Ainda na semana passada, o comandante da Esquadrilha de Navios de Superfície (ENSUP) foi exonerado, por, na passada quinta-feira, no briefing com o comandante naval, ter alertado para o facto de «os navios andarem a navegar a bordadas e em risco de acontecer alguma coisa grave porque o pessoal anda cansado». Na resposta, o comandante naval terá dito em tom exaltado que quer «soluções e não problemas». Poucas horas depois, o comandante da ENSUP foi exonerado.

Ao que apurámos, também o administrador naval do Departamento Marítimo do Norte terá sido afastado de funções recentemente.

Estes acontecimentos estão a levar a um crescente mal-estar no seio da Marinha.
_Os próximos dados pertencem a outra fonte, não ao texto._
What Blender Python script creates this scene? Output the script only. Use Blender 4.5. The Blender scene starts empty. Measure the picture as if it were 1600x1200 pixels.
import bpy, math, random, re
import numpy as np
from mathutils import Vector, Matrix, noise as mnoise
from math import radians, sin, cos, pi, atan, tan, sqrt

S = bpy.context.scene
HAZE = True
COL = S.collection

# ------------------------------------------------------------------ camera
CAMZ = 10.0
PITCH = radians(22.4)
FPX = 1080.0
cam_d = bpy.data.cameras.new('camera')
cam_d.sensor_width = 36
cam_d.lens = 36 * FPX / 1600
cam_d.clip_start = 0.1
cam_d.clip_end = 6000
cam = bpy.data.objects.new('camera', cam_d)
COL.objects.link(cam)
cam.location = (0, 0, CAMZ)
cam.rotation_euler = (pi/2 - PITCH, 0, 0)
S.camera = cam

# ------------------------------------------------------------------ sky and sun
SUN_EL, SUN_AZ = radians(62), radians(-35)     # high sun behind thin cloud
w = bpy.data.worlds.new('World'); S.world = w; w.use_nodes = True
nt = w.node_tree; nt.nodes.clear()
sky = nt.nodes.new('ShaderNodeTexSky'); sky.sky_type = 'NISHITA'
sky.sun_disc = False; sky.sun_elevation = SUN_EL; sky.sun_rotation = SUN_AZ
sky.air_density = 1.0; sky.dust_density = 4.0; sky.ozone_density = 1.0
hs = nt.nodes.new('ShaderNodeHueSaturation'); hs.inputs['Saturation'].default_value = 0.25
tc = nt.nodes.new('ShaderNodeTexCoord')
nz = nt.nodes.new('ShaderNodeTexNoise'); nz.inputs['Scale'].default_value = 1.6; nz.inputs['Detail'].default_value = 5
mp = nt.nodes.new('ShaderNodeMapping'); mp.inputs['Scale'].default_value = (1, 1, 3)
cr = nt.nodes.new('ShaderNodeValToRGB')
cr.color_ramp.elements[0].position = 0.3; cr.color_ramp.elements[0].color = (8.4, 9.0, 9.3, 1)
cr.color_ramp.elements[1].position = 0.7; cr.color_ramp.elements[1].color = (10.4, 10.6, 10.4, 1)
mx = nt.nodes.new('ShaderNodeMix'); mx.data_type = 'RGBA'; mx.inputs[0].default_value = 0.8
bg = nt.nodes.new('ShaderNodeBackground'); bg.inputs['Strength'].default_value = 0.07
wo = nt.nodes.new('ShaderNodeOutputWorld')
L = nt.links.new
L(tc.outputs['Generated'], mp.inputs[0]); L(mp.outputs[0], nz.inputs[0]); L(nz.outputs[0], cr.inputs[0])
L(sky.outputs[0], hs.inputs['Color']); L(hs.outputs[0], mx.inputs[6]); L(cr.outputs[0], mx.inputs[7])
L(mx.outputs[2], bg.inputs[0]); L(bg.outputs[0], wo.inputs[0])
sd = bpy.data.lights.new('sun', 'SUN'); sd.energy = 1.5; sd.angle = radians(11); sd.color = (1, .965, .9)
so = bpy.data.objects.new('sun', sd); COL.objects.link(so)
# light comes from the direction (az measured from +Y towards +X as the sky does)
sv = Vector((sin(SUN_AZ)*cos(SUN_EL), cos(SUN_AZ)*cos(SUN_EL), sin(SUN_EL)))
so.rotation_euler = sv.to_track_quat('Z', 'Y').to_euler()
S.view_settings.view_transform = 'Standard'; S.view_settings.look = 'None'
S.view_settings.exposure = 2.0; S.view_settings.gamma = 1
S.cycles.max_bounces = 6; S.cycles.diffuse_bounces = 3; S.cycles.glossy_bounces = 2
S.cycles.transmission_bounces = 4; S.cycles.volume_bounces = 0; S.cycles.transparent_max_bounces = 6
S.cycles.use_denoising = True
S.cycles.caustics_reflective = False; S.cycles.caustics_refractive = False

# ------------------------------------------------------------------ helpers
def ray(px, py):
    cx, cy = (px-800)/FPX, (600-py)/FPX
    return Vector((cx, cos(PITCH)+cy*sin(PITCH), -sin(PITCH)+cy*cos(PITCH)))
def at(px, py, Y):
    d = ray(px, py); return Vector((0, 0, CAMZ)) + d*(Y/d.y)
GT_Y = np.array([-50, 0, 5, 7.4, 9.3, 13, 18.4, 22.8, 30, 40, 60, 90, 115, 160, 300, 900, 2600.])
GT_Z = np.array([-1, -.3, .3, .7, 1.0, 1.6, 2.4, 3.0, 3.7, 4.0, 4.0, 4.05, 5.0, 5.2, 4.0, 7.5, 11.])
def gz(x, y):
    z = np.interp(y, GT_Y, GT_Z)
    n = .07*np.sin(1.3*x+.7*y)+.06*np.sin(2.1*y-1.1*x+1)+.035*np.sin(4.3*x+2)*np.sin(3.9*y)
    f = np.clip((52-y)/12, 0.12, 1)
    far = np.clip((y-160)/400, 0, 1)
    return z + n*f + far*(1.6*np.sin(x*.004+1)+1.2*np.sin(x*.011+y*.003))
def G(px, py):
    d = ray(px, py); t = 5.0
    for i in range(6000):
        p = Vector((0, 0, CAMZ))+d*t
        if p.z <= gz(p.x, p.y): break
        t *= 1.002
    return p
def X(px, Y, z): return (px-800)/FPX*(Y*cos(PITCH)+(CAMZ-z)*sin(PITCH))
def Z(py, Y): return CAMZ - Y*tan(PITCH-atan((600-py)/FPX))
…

Às precárias condições do material e à falta de pessoal, soma-se agora um ambiente de censura e imposição.  «O problema é antigo e tem-se agravado e, perante a falta de soluções, Gouveia e Melo toma a atitude para que foi treinado:_a missão é para se cumprir, seja em que circunstâncias for».

As nossas fontes dizem que o almirante não quer que o seu mandato seja conotado com o colapso da Marinha e, por isso, o CEMA recorre à disciplina militar, para evitar que os problemas internos tenham consequências na ação operacional, parecendo ignorar o que é considerado como «uma grave negligência do Governo perante a degradação acelerada das condições de operação da Marinha».

Saídas em modo acelerado

O ambiente tenso, o cansaço, a falta de pessoal e os baixos vencimentos estão a levar muitos oficiais, sargentos e praças a pedir o abate aos quadros.

É uma debandada que começa a levantar grande preocupação, até porque «não são oferecidas condições de atratividade para que os jovens decidam ingressar na Marinha e assim possam reforçar os quadros».

Entre as saídas, há quem o queira fazer deixando claro por que o faz. O Nascer do SOL teve acesso a uma carta de despedida enviada a Gouveia e Melo que é sintomática do estado de espírito vigente: «Tentarei encontrar palavras que descrevam o que o meu coração e a minha alma sente. E a si lhe digo que se alguém podia fazer algo pela nossa Marinha era o senhor. Mas escolheu apenas cumprir missões sem olhar a meios para atingir fins. Escolheu ser chefe e não líder, escolheu vender uma imagem fresca e sólida por fora, mas seca e podre por dentro». Na hora da despedida, o cabo demissionário deixa mais recados a Gouveia e Melo: «A Marinha não precisa de palavras bem ditas, pois essas não resolvem problemas. Sempre ouvi dizer que o exemplo vem de cima, mas não penso que aqui se aplique. Exemplo seria ter atitudes e lutar por nós. Ouve-se tanto, mas vê-se tão pouco, tantas ideias que não são possíveis de realizar, não são realistas para a Marinha que temos. Falam em recrutamento, mas nada sabem fazer para ter condições para os que cá andam, quanto mais para os jovens seguirem o caminho das forças armadas».

Todas as fontes contactadas pelo nosso jornal ao longo da semana acreditam que as coisas estão a chegar a um ponto de rutura e apontam Gouveia e Melo, neste momento, como parte do problema.